▶ [EXERCISE BRIEF]: Quote the data below in full, minus the images.

- - - - - - -

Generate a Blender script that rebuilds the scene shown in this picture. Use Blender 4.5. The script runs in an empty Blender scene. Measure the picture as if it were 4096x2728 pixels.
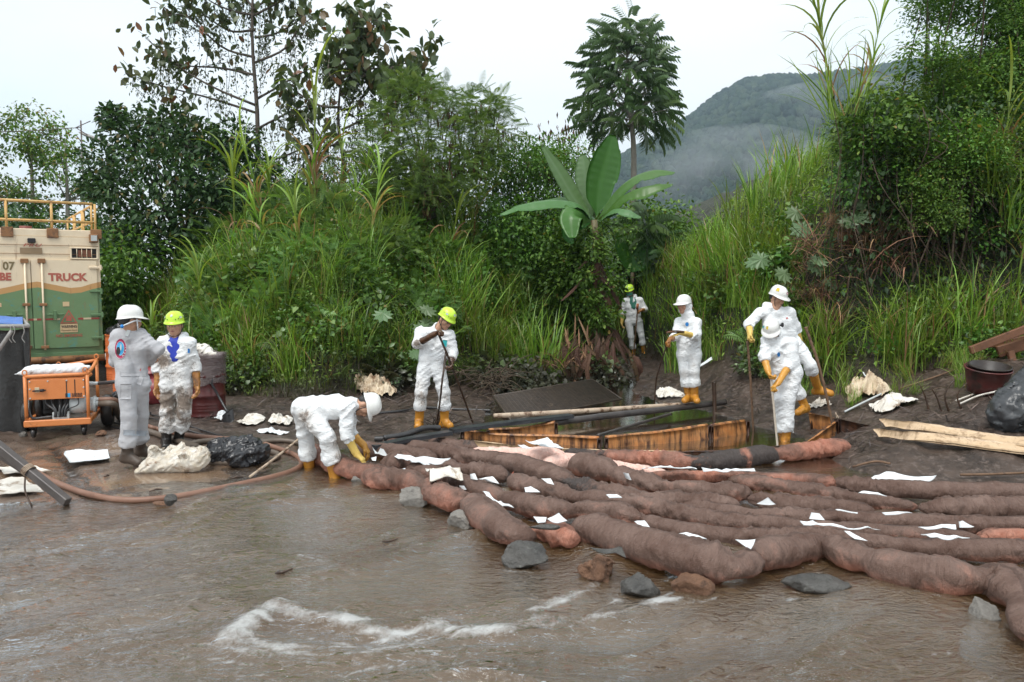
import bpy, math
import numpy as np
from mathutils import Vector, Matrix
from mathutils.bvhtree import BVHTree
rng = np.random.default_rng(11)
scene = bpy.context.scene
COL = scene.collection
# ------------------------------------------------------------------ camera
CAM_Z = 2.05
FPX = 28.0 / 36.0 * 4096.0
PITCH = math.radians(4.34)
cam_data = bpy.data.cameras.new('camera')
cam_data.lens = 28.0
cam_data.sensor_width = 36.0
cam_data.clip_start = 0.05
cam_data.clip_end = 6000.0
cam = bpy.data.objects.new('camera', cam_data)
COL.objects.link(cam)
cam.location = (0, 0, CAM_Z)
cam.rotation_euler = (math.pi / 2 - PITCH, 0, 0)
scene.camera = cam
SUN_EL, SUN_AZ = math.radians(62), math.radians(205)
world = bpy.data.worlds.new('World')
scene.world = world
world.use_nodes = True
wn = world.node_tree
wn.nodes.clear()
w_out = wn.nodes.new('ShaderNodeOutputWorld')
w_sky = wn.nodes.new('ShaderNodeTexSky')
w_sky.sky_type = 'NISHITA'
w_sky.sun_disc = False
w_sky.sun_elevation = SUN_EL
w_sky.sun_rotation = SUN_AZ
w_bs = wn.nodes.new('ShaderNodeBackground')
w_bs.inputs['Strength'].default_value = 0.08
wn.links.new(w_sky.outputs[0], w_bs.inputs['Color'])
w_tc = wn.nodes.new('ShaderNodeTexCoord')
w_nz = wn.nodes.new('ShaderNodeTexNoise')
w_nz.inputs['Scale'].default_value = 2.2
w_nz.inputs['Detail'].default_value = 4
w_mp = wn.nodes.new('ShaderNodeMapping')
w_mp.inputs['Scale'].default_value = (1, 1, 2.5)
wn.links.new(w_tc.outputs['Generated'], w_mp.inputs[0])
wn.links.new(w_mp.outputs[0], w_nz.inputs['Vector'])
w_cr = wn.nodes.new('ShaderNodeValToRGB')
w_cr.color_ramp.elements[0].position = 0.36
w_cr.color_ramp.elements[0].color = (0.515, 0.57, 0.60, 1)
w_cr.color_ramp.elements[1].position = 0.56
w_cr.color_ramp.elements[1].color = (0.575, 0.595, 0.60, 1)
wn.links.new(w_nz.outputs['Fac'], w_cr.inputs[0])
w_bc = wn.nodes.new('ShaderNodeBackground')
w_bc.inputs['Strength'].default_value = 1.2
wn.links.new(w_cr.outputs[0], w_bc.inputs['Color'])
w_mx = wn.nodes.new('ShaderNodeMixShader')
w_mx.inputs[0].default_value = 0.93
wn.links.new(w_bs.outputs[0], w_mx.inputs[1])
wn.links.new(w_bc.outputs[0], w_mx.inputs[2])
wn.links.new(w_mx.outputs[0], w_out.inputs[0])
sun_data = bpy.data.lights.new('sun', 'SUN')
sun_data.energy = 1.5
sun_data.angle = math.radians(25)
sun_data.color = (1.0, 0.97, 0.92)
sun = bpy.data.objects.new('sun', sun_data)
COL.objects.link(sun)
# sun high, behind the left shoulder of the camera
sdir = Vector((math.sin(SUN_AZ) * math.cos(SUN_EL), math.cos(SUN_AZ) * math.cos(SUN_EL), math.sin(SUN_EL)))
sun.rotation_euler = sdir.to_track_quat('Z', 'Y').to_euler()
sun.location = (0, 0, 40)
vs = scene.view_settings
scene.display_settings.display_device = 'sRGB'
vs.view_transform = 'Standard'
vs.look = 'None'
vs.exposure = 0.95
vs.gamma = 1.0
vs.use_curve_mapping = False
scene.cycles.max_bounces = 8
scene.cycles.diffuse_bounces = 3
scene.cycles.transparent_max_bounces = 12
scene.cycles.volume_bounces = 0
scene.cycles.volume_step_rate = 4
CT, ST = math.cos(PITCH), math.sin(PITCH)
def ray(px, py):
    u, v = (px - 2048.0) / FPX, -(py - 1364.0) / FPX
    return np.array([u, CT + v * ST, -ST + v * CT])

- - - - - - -

▶ [TASK SOLUTION]:
Generate a Blender script that rebuilds the scene shown in this picture. Use Blender 4.5. The script runs in an empty Blender scene. Measure the picture as if it were 4096x2728 pixels.
import bpy, math
import numpy as np
from mathutils import Vector, Matrix
from mathutils.bvhtree import BVHTree
rng = np.random.default_rng(11)
scene = bpy.context.scene
COL = scene.collection
# ------------------------------------------------------------------ camera
CAM_Z = 2.05
FPX = 28.0 / 36.0 * 4096.0
PITCH = math.radians(4.34)
cam_data = bpy.data.cameras.new('camera')
cam_data.lens = 28.0
cam_data.sensor_width = 36.0
cam_data.clip_start = 0.05
cam_data.clip_end = 6000.0
cam = bpy.data.objects.new('camera', cam_data)
COL.objects.link(cam)
cam.location = (0, 0, CAM_Z)
cam.rotation_euler = (math.pi / 2 - PITCH, 0, 0)
scene.camera = cam
SUN_EL, SUN_AZ = math.radians(62), math.radians(205)
world = bpy.data.worlds.new('World')
scene.world = world
world.use_nodes = True
wn = world.node_tree
wn.nodes.clear()
w_out = wn.nodes.new('ShaderNodeOutputWorld')
w_sky = wn.nodes.new('ShaderNodeTexSky')
w_sky.sky_type = 'NISHITA'
w_sky.sun_disc = False
w_sky.sun_elevation = SUN_EL
w_sky.sun_rotation = SUN_AZ
w_bs = wn.nodes.new('ShaderNodeBackground')
w_bs.inputs['Strength'].default_value = 0.08
wn.links.new(w_sky.outputs[0], w_bs.inputs['Color'])
w_tc = wn.nodes.new('ShaderNodeTexCoord')
w_nz = wn.nodes.new('ShaderNodeTexNoise')
w_nz.inputs['Scale'].default_value = 2.2
w_nz.inputs['Detail'].default_value = 4
w_mp = wn.nodes.new('ShaderNodeMapping')
w_mp.inputs['Scale'].default_value = (1, 1, 2.5)
wn.links.new(w_tc.outputs['Generated'], w_mp.inputs[0])
wn.links.new(w_mp.outputs[0], w_nz.inputs['Vector'])
w_cr = wn.nodes.new('ShaderNodeValToRGB')
w_cr.color_ramp.elements[0].position = 0.36
w_cr.color_ramp.elements[0].color = (0.515, 0.57, 0.60, 1)
w_cr.color_ramp.elements[1].position = 0.56
w_cr.color_ramp.elements[1].color = (0.575, 0.595, 0.60, 1)
wn.links.new(w_nz.outputs['Fac'], w_cr.inputs[0])
w_bc = wn.nodes.new('ShaderNodeBackground')
w_bc.inputs['Strength'].default_value = 1.2
wn.links.new(w_cr.outputs[0], w_bc.inputs['Color'])
w_mx = wn.nodes.new('ShaderNodeMixShader')
w_mx.inputs[0].default_value = 0.93
wn.links.new(w_bs.outputs[0], w_mx.inputs[1])
wn.links.new(w_bc.outputs[0], w_mx.inputs[2])
wn.links.new(w_mx.outputs[0], w_out.inputs[0])
sun_data = bpy.data.lights.new('sun', 'SUN')
sun_data.energy = 1.5
sun_data.angle = math.radians(25)
sun_data.color = (1.0, 0.97, 0.92)
sun = bpy.data.objects.new('sun', sun_data)
COL.objects.link(sun)
# sun high, behind the left shoulder of the camera
sdir = Vector((math.sin(SUN_AZ) * math.cos(SUN_EL), math.cos(SUN_AZ) * math.cos(SUN_EL), math.sin(SUN_EL)))
sun.rotation_euler = sdir.to_track_quat('Z', 'Y').to_euler()
sun.location = (0, 0, 40)
vs = scene.view_settings
scene.display_settings.display_device = 'sRGB'
vs.view_transform = 'Standard'
vs.look = 'None'
vs.exposure = 0.95
vs.gamma = 1.0
vs.use_curve_mapping = False
scene.cycles.max_bounces = 8
scene.cycles.diffuse_bounces = 3
scene.cycles.transparent_max_bounces = 12
scene.cycles.volume_bounces = 0
scene.cycles.volume_step_rate = 4
CT, ST = math.cos(PITCH), math.sin(PITCH)
def ray(px, py):
    u, v = (px - 2048.0) / FPX, -(py - 1364.0) / FPX
    return np.array([u, CT + v * ST, -ST + v * CT])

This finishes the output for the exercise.